Cutting out counter-attacks

Analysis at the end of our 2008/09 League Two campaign showed we needed to develop a new collective responsibility to defend against the counter-attack. We knew this would increase our potential to keep clean sheets whilst also ensuring that we had players in good areas of the pitch in order to regain and maintain possession.

Our aim was therefore to produce a session that helped the players understand better their roles and responsibilities both in and out of possession, focusing on three key areas of the pitch.

SETUP

Area

60×40 yards

Equipment

Goals, cones, balls

Number of Players

18 (9v9 in 3-2-3 formations)

What do I get the players to do?

Play kicks off as it would in a standard game – the coach is involved on the pitch. One of the attacking team’s full-backs comes forward (in the example given it’s the left-back). When this player advances into the opposition half, the coach serves a new ball randomly to the other team, exposing opportunities to counter-attack. After the counter-attack has occurred, play is brought back to highlight vulnerable areas of the pitch.

The move is then run again. This time, better defensive organisation and greater balance is offered by instructing the left-back to support from deeper, whilst showing the remaining defenders and midfielders the benefit of forming a four-man square around the vulnerable centre circle area. Effective recovery runs are now possible.

1

• Play starts, the coach lets the game flow normally.

2

• The left-back’s forward run and a disorganised midfield creates vacant spaces and vulnerability to counter-attacks.

3

• Midfielders creating a square around the centre circle can cover counter-attacking threat.

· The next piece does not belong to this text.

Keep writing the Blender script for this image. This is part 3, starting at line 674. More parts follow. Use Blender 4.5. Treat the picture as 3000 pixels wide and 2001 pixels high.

What are the key things to look for technically/tactically?

Players must be aware of the benefit of screening and protecting the centre of the pitch, as this is the key area that is exploited in counter-attacks. There must be a collective responsibility in maintaining the defensive structure even when developing attacks.

How do I progress the session?

Progress the session by expanding play onto a full-size pitch, with 11v11. Set up scenarios where, as play develops, each man is aware of how they need to move in terms of distance and direction.

In phase one, a proactive defensive strategy is deployed, using two central midfield players to prevent balls into strikers should possession be lost.

• Defenders and central midfielders position themselves to protect space in phase one.

In phase two, which is the middle third, two central midfielders cover space in order to maintain possession. Furthermore, their positions offer opportunities to regain  possession. The goalkeeper advances and full-backs show awareness of covering space behind them.

• In phase two players are ready to drop back to cover areas.

In phase three, a ball is about to be delivered into the box, therefore players must be prepared for the possibility that the other team might win possession. In this instance, the central midfield players protect the centre of the pitch to prevent a counter-attack. Defenders who have pushed forward are ready to drop back.

• Even in the attacking phase, protection of defensive positions is essential.